Could you transcribe the material below exactly, without leaving out a single line?
Start PROVIDED MATERIAL
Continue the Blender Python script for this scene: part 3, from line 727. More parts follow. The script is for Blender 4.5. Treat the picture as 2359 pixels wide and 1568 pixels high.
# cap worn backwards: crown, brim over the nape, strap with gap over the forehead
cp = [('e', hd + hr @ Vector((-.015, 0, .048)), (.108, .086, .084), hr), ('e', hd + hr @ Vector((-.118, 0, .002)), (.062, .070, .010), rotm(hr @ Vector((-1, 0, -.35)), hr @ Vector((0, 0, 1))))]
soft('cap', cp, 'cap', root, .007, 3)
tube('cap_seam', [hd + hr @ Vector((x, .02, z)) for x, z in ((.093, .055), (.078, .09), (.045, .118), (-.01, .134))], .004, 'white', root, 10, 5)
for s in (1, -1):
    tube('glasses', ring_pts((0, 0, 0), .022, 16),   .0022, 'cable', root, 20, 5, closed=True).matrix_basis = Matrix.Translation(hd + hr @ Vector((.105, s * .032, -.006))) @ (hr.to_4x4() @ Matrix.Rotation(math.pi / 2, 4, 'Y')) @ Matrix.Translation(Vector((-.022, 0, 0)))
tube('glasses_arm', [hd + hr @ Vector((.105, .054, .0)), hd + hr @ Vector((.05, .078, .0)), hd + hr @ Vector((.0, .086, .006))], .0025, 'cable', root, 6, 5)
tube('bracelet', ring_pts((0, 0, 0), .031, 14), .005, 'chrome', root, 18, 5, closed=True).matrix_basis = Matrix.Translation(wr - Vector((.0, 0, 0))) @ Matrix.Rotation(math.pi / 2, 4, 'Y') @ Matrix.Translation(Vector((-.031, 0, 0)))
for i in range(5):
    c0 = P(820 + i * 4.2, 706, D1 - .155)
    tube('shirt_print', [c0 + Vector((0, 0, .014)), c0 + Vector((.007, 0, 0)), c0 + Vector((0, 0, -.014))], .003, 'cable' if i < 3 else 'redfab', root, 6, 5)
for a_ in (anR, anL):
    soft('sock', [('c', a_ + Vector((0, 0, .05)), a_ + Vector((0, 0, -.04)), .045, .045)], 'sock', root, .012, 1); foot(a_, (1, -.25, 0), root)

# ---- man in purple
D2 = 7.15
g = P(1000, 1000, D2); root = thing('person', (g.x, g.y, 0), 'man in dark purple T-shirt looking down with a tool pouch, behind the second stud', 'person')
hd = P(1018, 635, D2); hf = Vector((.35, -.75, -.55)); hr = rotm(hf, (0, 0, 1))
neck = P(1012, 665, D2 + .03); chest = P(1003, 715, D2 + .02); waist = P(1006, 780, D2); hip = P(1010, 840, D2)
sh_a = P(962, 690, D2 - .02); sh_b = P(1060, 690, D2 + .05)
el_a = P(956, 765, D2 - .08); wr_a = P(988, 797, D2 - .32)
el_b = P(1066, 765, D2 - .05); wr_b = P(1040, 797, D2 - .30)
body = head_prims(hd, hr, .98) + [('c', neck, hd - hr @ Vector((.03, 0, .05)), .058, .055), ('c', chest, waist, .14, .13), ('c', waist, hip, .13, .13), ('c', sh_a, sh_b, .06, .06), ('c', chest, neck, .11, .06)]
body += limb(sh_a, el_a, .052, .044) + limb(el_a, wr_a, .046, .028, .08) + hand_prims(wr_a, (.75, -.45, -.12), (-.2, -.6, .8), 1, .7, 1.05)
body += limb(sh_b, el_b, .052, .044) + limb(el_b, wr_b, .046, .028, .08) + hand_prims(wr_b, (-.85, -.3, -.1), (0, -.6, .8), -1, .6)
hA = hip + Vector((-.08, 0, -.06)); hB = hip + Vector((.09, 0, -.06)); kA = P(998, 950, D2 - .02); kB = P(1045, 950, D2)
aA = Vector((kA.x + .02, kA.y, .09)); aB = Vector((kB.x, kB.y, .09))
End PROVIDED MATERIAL
**RESPONSE**
Continue the Blender Python script for this scene: part 3, from line 727. More parts follow. The script is for Blender 4.5. Treat the picture as 2359 pixels wide and 1568 pixels high.
# cap worn backwards: crown, brim over the nape, strap with gap over the forehead
cp = [('e', hd + hr @ Vector((-.015, 0, .048)), (.108, .086, .084), hr), ('e', hd + hr @ Vector((-.118, 0, .002)), (.062, .070, .010), rotm(hr @ Vector((-1, 0, -.35)), hr @ Vector((0, 0, 1))))]
soft('cap', cp, 'cap', root, .007, 3)
tube('cap_seam', [hd + hr @ Vector((x, .02, z)) for x, z in ((.093, .055), (.078, .09), (.045, .118), (-.01, .134))], .004, 'white', root, 10, 5)
for s in (1, -1):
    tube('glasses', ring_pts((0, 0, 0), .022, 16),   .0022, 'cable', root, 20, 5, closed=True).matrix_basis = Matrix.Translation(hd + hr @ Vector((.105, s * .032, -.006))) @ (hr.to_4x4() @ Matrix.Rotation(math.pi / 2, 4, 'Y')) @ Matrix.Translation(Vector((-.022, 0, 0)))
tube('glasses_arm', [hd + hr @ Vector((.105, .054, .0)), hd + hr @ Vector((.05, .078, .0)), hd + hr @ Vector((.0, .086, .006))], .0025, 'cable', root, 6, 5)
tube('bracelet', ring_pts((0, 0, 0), .031, 14), .005, 'chrome', root, 18, 5, closed=True).matrix_basis = Matrix.Translation(wr - Vector((.0, 0, 0))) @ Matrix.Rotation(math.pi / 2, 4, 'Y') @ Matrix.Translation(Vector((-.031, 0, 0)))
for i in range(5):
    c0 = P(820 + i * 4.2, 706, D1 - .155)
    tube('shirt_print', [c0 + Vector((0, 0, .014)), c0 + Vector((.007, 0, 0)), c0 + Vector((0, 0, -.014))], .003, 'cable' if i < 3 else 'redfab', root, 6, 5)
for a_ in (anR, anL):
    soft('sock', [('c', a_ + Vector((0, 0, .05)), a_ + Vector((0, 0, -.04)), .045, .045)], 'sock', root, .012, 1); foot(a_, (1, -.25, 0), root)

# ---- man in purple
D2 = 7.15
g = P(1000, 1000, D2); root = thing('person', (g.x, g.y, 0), 'man in dark purple T-shirt looking down with a tool pouch, behind the second stud', 'person')
hd = P(1018, 635, D2); hf = Vector((.35, -.75, -.55)); hr = rotm(hf, (0, 0, 1))
neck = P(1012, 665, D2 + .03); chest = P(1003, 715, D2 + .02); waist = P(1006, 780, D2); hip = P(1010, 840, D2)
sh_a = P(962, 690, D2 - .02); sh_b = P(1060, 690, D2 + .05)
el_a = P(956, 765, D2 - .08); wr_a = P(988, 797, D2 - .32)
el_b = P(1066, 765, D2 - .05); wr_b = P(1040, 797, D2 - .30)
body = head_prims(hd, hr, .98) + [('c', neck, hd - hr @ Vector((.03, 0, .05)), .058, .055), ('c', chest, waist, .14, .13), ('c', waist, hip, .13, .13), ('c', sh_a, sh_b, .06, .06), ('c', chest, neck, .11, .06)]
body += limb(sh_a, el_a, .052, .044) + limb(el_a, wr_a, .046, .028, .08) + hand_prims(wr_a, (.75, -.45, -.12), (-.2, -.6, .8), 1, .7, 1.05)
body += limb(sh_b, el_b, .052, .044) + limb(el_b, wr_b, .046, .028, .08) + hand_prims(wr_b, (-.85, -.3, -.1), (0, -.6, .8), -1, .6)
hA = hip + Vector((-.08, 0, -.06)); hB = hip + Vector((.09, 0, -.06)); kA = P(998, 950, D2 - .02); kB = P(1045, 950, D2)
aA = Vector((kA.x + .02, kA.y, .09)); aB = Vector((kB.x, kB.y, .09))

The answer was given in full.